Of course, the traditional belief is that the bhashya was dictated to Sri Baladeva by Govindaji Himself so there is the concept of reading the direct words of Govindaji. Was it Sri Rupa Gosvami's Govindaji, I wonder? I'm quite sure that Vasu was a devotee. If he was not, then he was at least favourable to the Gaudiyas. He makes a reference to Mahaprabhu being "the last of the Avataras" in his introduction and he signs off his intro with "S.C.B." We all know the Bengali convention of swapping "v's" with "b's" and vice versa so there is a possibility that Vasu was Bengali as well. It appears to have been submitted at Benares in 1912 so it is quite an old book.

But, wow! I'm extremely glad that I got this book, it's worth every penny! There's so much to read and so many little tidbits that can afford illumination on topics that I never considered before. And the beauty of the bhashya (as with any bhashya) is that everything is properly referenced with shastric quotations. Yummy!

Today I found out something interesting. There is a section where the process of reincarnation is described. The idea is that after the soul has squandered his merits in the heavenly planets and needs to come back down again, he brings along with him a snall amount of karma that was not suitable for enjoyment in the heavenly planets and which is suitable for his next life to experience. I can't remember the exact way it works, but it has something to do with the returning soul's connection with plants and food grains (rice, corn, etc). The ideas is that the food-grains will be eaten and the soul will be transferred form the food into the male's semen, which will then be transferred into the woman after sex in order to get a physical vehicle for he next birth. Of course, the type of parents one gets is dependent on the type of karma one returns with.

This made me realise why it is very very important not to waste food and certainly not to throw it away! It also shows how important it is to eat food because if you eat all your food you will be doing th jivas (present in the food) a big favour by offering them the chance to enter your semen and have the chance to be born. Well, only one sperm cell will get that chance so it's survival of the fittest anyway. Eating all of food is thus important, and I was reminded of a story about the Prophet Muhummad which I had encountered in my studies of Islam: The Prophet enjoined his followers to eat every last bit of food and even to lick up all your fingers so as to prevent any amount of wastage, and he did this by his own personal example too.

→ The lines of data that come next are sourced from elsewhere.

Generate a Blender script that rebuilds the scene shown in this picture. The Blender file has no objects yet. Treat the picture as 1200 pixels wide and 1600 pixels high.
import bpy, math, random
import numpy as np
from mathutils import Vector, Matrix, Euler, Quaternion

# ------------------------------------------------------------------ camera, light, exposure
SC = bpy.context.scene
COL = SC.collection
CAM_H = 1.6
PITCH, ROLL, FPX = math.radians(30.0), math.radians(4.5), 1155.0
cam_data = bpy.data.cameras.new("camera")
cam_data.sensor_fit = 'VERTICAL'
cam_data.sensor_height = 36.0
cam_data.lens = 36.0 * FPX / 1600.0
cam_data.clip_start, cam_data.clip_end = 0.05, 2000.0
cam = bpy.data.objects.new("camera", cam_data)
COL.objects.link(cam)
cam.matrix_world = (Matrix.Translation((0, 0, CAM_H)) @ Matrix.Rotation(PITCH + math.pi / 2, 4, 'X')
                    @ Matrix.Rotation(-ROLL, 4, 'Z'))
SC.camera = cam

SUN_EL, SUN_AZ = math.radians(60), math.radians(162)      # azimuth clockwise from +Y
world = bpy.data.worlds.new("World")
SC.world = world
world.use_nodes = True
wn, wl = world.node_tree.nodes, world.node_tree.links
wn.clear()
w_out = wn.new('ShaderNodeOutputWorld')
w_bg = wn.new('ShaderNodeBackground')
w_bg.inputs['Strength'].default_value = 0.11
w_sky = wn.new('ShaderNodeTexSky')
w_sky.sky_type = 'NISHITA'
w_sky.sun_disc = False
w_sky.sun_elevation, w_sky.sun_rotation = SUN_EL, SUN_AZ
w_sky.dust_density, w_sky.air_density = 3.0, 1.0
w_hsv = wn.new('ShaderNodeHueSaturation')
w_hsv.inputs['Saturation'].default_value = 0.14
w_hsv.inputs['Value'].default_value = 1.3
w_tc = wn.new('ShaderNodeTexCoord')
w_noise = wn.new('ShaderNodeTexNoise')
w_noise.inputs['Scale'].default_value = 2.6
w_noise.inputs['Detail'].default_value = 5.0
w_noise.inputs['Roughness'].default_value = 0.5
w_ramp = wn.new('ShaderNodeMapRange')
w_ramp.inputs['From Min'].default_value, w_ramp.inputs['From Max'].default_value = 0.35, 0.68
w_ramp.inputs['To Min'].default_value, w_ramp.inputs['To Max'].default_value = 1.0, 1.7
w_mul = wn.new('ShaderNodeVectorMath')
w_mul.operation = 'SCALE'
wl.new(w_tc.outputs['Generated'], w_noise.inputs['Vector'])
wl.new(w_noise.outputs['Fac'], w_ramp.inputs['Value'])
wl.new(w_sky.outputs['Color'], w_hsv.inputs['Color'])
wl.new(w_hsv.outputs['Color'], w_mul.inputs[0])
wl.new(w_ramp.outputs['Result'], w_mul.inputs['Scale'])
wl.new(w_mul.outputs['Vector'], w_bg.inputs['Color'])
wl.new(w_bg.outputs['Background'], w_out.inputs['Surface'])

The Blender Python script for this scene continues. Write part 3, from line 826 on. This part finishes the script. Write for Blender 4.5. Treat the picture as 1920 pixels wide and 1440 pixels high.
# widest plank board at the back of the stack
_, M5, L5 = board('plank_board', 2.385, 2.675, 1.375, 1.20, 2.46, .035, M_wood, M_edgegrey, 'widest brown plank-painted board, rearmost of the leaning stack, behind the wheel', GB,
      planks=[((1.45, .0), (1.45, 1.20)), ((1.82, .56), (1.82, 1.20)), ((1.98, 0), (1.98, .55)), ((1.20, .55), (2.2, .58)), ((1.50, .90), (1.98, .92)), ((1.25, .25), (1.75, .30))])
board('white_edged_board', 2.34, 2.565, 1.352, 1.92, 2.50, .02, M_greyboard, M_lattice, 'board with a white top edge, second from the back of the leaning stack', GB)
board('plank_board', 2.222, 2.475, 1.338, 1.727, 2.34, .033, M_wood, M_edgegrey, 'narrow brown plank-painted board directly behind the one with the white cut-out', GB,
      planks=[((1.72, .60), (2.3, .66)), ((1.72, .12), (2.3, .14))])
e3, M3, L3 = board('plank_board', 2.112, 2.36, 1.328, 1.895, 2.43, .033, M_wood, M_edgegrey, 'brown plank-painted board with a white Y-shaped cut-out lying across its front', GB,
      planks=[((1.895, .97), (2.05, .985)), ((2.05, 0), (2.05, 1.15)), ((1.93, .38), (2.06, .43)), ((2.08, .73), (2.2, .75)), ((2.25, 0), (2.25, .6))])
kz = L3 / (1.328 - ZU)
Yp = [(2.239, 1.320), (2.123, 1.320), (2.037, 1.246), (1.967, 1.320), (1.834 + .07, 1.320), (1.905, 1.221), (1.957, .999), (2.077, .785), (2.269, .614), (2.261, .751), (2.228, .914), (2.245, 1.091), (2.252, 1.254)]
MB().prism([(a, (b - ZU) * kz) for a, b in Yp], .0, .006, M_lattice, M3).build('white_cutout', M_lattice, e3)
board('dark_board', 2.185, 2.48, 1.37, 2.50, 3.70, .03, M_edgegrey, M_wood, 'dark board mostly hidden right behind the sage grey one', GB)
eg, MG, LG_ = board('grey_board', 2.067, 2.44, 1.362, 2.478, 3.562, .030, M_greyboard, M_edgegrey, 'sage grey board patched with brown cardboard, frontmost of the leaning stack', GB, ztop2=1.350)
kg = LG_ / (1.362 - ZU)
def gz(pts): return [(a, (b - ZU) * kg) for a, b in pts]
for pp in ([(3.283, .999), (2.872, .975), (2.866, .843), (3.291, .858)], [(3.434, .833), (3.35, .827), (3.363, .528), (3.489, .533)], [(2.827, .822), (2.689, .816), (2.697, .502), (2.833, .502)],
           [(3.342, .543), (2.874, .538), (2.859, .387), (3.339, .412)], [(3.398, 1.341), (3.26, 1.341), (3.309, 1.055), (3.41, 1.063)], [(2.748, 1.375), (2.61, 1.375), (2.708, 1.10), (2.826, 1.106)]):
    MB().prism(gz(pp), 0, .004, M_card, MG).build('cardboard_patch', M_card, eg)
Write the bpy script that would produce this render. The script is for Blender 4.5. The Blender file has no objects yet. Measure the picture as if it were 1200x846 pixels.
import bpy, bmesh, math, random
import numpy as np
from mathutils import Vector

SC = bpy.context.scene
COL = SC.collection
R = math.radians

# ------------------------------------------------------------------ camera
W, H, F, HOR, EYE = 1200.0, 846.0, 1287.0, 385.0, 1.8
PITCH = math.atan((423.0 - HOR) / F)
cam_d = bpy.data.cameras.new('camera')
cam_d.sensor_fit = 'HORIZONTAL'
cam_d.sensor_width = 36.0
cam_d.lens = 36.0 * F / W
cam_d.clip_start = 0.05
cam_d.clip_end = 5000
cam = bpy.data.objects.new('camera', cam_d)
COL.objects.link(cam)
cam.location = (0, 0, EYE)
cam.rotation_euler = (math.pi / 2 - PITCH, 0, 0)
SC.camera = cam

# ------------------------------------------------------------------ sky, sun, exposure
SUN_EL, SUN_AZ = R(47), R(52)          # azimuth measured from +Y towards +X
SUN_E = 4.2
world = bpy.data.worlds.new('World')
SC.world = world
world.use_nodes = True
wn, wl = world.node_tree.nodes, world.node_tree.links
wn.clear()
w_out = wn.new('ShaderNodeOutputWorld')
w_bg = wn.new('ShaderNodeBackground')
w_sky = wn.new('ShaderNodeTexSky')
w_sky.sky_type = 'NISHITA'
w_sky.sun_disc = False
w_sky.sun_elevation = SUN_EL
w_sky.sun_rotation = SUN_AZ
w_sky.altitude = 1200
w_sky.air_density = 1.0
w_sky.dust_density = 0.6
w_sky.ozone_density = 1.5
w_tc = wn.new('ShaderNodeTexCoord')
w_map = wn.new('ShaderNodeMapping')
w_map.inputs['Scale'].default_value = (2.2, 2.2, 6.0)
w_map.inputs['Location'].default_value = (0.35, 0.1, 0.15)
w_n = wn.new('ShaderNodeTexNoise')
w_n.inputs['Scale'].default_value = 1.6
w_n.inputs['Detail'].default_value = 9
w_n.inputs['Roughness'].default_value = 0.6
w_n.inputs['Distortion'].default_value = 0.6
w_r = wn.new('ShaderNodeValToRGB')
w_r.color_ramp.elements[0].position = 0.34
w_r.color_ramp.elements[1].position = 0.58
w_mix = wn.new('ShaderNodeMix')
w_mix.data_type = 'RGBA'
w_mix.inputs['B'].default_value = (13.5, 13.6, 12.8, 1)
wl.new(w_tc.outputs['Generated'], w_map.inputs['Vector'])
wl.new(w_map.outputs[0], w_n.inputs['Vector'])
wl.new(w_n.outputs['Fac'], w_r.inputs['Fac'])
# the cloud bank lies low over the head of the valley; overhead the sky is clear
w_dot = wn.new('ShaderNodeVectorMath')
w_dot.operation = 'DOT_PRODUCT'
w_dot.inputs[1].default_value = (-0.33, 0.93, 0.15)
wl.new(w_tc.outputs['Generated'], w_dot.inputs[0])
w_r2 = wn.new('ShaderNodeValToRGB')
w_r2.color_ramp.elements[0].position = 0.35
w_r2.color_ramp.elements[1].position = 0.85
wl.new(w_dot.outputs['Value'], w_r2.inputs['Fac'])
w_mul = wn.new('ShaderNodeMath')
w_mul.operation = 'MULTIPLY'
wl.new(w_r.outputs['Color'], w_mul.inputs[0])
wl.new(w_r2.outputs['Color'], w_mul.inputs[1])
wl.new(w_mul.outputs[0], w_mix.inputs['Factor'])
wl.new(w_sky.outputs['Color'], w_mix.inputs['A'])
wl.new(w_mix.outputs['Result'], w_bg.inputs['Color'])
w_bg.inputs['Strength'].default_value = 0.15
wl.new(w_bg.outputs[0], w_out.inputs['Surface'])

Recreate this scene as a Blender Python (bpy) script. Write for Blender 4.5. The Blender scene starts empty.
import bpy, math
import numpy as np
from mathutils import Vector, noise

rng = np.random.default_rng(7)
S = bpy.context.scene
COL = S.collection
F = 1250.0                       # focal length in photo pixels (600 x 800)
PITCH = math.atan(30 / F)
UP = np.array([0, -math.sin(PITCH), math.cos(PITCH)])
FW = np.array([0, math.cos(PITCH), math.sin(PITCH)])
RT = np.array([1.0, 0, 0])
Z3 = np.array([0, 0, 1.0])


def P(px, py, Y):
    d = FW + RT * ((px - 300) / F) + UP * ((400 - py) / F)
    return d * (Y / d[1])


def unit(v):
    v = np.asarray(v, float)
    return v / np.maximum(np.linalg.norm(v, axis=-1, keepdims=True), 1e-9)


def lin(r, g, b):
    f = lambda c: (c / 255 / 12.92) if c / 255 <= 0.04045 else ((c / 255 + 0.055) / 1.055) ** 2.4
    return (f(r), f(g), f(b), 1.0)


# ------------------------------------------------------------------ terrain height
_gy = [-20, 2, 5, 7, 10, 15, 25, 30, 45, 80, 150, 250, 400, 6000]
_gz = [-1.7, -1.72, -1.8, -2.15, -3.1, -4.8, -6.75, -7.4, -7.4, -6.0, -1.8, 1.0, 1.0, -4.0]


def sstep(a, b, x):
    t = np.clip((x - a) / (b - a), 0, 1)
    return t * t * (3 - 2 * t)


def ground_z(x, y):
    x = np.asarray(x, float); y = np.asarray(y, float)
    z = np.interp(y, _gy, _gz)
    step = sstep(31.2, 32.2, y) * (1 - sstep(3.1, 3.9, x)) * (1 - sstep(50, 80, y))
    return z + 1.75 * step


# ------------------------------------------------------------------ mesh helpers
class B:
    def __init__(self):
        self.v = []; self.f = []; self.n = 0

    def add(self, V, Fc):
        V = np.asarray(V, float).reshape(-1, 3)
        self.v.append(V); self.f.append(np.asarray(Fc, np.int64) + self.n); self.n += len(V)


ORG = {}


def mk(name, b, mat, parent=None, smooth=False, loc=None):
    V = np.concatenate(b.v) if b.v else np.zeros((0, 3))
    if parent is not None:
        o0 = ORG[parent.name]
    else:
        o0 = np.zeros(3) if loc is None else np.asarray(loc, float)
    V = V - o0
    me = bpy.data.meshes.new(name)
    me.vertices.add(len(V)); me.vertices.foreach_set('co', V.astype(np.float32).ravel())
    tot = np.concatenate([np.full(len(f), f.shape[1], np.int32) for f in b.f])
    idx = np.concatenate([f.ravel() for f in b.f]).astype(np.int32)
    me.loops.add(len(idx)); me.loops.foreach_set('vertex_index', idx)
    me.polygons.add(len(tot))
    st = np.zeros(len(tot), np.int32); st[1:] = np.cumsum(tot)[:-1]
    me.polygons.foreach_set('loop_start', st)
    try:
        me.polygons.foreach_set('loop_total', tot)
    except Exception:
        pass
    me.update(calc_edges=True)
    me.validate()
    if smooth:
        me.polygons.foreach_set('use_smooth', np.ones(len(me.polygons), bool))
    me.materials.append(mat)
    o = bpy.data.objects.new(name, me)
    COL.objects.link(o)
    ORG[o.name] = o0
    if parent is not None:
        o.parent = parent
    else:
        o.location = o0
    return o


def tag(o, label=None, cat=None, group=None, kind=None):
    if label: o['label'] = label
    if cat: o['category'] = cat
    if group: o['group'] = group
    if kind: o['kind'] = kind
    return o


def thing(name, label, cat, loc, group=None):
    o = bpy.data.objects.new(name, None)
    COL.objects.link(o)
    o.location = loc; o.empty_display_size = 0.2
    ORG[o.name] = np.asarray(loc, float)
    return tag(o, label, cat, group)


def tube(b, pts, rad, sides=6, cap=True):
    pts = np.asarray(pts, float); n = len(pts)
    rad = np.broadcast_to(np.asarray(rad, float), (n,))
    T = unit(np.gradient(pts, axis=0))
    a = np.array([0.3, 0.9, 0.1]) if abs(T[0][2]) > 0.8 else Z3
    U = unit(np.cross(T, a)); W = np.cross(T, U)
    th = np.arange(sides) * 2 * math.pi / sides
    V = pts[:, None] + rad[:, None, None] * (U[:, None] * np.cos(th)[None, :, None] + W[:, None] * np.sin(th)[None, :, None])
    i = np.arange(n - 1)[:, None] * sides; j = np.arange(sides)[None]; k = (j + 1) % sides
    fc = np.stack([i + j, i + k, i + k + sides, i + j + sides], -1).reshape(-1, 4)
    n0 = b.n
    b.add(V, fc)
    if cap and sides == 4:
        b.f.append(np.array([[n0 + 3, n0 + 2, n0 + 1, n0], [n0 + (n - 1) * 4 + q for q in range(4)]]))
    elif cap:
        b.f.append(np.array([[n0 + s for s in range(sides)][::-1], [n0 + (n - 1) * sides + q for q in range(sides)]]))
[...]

It's just funny, a lot of things came together when I read that part. Of course I wouldn't expect any rational or scientific-minded person to accept any of this stuff but they wouldn't accept any religious stuff anyway. It also gave me an insight into why grains are forbidden on Ekadashi; the traditional idea is that grains on Ekadashi are contaminated by the sins of everyone in the jagat. Would it have something to do with the jivas who are present in the food grains, and that it is their sins who we are consuming? Baladeva does not directly say this, it is an inference which I am making. It's an interesting consideration. Vedanta has lots of things for consideration.


  • At 13 August, 2006 06:25, Blogger advaitadas said…

    "Would it have something to do with the jivas who are present in the food grains, and that it is their sins who we are consuming? Baladeva does not directly say this, it is an inference which I am making."

    Is there any hint given of this in the text you read, and if so, can you quote me the Sanskrit? I have been avoiding karmi-grains for 28 years so its kinda nice to finally have a scriptural backup.

  • At 13 August, 2006 06:48, Blogger "Gaurasundara das" said…

    It is only an English translation :-( so no Sanskrit as such. It is only an inference that I'm making. It is clear that jivas are present in plants/food grains so it is proper to eat food and not throw it away in order to give them a chance of birth.

    On another thought, this is an argument against premarita/extra-marital sex and also masturbation since that could be construed as wilfully kiling jivas.